TG: I remember a few years ago you were playing a beautiful sunburst Les Paul flametop reissue. What are you playing these days for a guitar? How about an amp?

MGM: I have two or three of those that I play from time to time, and I still play a Fender amp, either "The Twin" or one of their new "Blues deVille" models. Those are really great amps!

TG: I see that CORT has created a Matt "Guitar" Murphy instrument. Are you currently playing one? What is it like?

MGM: Yes, It is a VERY good guitar, man it’s outtasight! It is a GREAT guitar, and I’m playing that a lot! Actually, I helped design it, I went to Seoul, Korea and talked to them about what I’d like to see in a guitar. It plays great, it is very responsive and has a great bridge. It’s a heck of a guitar. I’m playing it right now!

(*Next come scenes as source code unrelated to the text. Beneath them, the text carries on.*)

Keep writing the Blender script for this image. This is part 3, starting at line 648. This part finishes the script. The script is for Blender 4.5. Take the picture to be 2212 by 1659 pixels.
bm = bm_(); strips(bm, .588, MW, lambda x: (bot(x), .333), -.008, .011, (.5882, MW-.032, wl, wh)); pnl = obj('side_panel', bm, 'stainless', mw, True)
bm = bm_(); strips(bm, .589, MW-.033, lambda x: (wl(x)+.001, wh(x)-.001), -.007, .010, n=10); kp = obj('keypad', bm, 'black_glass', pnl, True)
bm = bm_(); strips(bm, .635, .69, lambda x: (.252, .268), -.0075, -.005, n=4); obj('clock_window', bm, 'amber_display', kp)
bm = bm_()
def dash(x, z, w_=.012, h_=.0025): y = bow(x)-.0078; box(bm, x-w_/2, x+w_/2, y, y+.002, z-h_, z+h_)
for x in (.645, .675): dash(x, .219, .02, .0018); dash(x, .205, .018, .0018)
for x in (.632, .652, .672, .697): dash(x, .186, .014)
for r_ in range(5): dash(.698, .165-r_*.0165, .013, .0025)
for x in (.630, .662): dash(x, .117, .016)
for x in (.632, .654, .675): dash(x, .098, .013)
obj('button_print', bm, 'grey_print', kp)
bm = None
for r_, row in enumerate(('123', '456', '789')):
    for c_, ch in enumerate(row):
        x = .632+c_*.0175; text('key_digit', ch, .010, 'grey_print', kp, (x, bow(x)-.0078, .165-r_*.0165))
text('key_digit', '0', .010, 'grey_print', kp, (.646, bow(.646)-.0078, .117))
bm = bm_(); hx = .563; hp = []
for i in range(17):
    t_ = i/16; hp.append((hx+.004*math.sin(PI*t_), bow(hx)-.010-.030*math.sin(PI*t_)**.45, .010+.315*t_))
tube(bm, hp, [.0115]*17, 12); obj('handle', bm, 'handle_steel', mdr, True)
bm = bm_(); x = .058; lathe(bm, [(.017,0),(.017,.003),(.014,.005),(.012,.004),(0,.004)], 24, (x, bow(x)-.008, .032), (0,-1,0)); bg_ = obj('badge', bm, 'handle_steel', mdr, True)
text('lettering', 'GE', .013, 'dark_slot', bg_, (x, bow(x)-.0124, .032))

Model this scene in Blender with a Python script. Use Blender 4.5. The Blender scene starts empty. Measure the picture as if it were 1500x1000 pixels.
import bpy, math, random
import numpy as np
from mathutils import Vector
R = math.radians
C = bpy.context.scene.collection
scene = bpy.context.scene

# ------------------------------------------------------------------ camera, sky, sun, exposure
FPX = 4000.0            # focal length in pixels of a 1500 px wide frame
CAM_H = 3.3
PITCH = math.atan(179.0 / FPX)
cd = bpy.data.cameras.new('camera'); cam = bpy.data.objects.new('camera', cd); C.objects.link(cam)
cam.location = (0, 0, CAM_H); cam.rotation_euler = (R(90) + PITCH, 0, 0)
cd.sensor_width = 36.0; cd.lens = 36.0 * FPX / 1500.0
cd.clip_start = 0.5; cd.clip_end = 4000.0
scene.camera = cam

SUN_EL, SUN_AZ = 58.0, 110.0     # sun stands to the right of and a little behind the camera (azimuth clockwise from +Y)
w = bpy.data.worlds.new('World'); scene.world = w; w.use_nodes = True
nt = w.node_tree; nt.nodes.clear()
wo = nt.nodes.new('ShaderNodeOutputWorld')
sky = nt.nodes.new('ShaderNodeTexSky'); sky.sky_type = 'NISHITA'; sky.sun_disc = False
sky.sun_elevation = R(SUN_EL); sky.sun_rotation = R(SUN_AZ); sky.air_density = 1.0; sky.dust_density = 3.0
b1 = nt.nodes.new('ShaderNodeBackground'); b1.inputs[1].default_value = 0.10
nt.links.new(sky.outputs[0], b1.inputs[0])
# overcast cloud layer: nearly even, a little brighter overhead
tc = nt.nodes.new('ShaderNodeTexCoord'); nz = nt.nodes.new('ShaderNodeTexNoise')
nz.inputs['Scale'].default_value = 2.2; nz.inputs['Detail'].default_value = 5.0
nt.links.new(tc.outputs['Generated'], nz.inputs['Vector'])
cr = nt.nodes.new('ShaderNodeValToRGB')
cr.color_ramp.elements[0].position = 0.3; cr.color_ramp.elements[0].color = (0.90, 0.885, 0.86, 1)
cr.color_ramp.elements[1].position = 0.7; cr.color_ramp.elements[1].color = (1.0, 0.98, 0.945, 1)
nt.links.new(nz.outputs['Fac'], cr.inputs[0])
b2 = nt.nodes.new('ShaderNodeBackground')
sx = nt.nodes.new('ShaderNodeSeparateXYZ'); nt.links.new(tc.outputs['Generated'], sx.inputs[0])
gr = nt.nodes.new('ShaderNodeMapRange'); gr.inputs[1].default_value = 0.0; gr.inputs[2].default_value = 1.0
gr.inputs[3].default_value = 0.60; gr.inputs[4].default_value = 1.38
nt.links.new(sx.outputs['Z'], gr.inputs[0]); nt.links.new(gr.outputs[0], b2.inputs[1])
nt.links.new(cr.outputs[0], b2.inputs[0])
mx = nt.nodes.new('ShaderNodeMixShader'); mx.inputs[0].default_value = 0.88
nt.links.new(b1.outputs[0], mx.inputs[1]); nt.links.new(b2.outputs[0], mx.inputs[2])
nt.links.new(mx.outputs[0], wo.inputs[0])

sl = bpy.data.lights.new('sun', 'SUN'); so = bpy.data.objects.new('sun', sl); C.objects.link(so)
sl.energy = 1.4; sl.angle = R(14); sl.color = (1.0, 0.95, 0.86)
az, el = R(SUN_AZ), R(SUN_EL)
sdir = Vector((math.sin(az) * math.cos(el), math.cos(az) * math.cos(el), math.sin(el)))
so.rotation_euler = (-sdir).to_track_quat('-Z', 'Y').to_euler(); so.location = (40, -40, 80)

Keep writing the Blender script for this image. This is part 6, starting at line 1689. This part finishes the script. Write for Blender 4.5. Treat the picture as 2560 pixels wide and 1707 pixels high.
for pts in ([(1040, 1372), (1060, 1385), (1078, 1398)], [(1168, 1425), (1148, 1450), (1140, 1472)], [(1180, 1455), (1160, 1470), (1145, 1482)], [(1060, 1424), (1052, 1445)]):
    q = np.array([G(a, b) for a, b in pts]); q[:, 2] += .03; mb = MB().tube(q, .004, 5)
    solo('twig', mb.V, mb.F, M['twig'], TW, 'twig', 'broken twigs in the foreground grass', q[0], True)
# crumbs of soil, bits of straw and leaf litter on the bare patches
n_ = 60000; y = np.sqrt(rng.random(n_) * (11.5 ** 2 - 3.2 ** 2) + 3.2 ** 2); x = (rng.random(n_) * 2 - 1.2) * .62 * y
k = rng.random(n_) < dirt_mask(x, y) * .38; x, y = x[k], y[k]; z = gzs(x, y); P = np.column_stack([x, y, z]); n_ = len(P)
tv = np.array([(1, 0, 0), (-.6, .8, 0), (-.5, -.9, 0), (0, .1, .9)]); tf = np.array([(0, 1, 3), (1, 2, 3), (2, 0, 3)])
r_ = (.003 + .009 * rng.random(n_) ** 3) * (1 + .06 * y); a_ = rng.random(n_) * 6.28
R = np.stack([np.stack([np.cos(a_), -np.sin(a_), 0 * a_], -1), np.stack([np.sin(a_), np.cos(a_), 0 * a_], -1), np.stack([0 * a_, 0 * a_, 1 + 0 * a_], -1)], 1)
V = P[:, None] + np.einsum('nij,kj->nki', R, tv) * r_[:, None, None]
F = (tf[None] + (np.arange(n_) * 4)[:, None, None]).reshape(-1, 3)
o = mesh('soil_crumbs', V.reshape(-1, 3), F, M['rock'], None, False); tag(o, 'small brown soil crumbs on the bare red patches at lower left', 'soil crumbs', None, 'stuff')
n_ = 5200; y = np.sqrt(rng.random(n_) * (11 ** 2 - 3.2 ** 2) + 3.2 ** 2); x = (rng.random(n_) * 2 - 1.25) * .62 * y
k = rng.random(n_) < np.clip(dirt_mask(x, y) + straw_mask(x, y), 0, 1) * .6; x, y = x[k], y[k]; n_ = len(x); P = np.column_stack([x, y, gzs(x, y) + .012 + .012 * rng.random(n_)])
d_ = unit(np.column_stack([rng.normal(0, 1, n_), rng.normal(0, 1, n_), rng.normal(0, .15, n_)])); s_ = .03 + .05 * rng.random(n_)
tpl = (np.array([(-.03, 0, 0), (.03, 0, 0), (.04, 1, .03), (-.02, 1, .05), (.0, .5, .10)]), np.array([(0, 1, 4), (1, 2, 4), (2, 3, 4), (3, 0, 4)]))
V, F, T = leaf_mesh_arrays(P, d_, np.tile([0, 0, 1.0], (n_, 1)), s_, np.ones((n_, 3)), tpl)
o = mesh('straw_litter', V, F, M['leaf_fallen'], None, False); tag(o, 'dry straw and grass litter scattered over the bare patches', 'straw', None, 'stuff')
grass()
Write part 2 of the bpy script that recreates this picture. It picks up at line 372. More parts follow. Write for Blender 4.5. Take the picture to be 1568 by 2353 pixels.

TG: How did working on "The Blues Brothers 2000" differ from the original film?

MGM: Well, this time, we knew more of what to do about the music. This music is a lot better than the first time. It’s just cookin’ and the guys were having so much fun this time. Paul was there too, you see, and it was a pleasure! We had the horn section there, and a few new guys. The music was great and I just loved it! "Respect" was so funky, man!

TG: What was working with Aretha Franklin (who plays Matt’s on-screen wife in the film) like?

MGM: She’s a real nice lady and she can sing her BUTT off…This time, Dan and John Landis wrote us into the script as owners of a Mercedes Benz dealership instead of the little kitchen. Dan and John are really nice guys!

TG: How about some of the newer school of blues guitar players…do you have any favorites?

MGM: Monster Mike (Welch) and Jonny Lang are good. And you’ve got a whole bunch of guys that are taking it even farther, like Joe Louis Walker. I like him, he’s a PLAYER, and a lot of people don’t know how good he can play. He’s definitely one of the guys that I tell people to check out. Also, Coco Montoya is good, I like the way he sounds! You’ve got a whole bunch of them out there.

TG: I hear you are working on a new recording right now…what can you tell us about it?

MGM: Yup, I’m doing another cd now for Roesch Records. The last one "The Blues Don’t Bother Me" did really well. This one will feature Mitch Chakour on vocals and Hammond, my nephew Floyd Murphy on drums, Howard Eldridge on vocals, and a couple of guys from The Saturday Night Live Band - Leon Pendaris on keyboards and Tom Barney on bass.

TG: Any message that you want to send out to our readers?

MGM: Yeah, take a look at the Matt Murphy model of Cort guitars! It’s definitely a really good guitar. And one thing I’ve always said about guitar is.. It’s about learning…you can’t learn enough, and that’s so good about it! You can be there for ages trying to learn this stuff, and if you are able to absorb it and express it, that’s great!

TG: Thanks a bunch Matt, and good luck with the album, tour, movie, and guitar!

MGM: Tell me Tom, are they paying me for this interview?

TG: Ahhh, I don’t think they do that…

MGM: HA, HA, HA!!! Thanks, its been a lot of fun!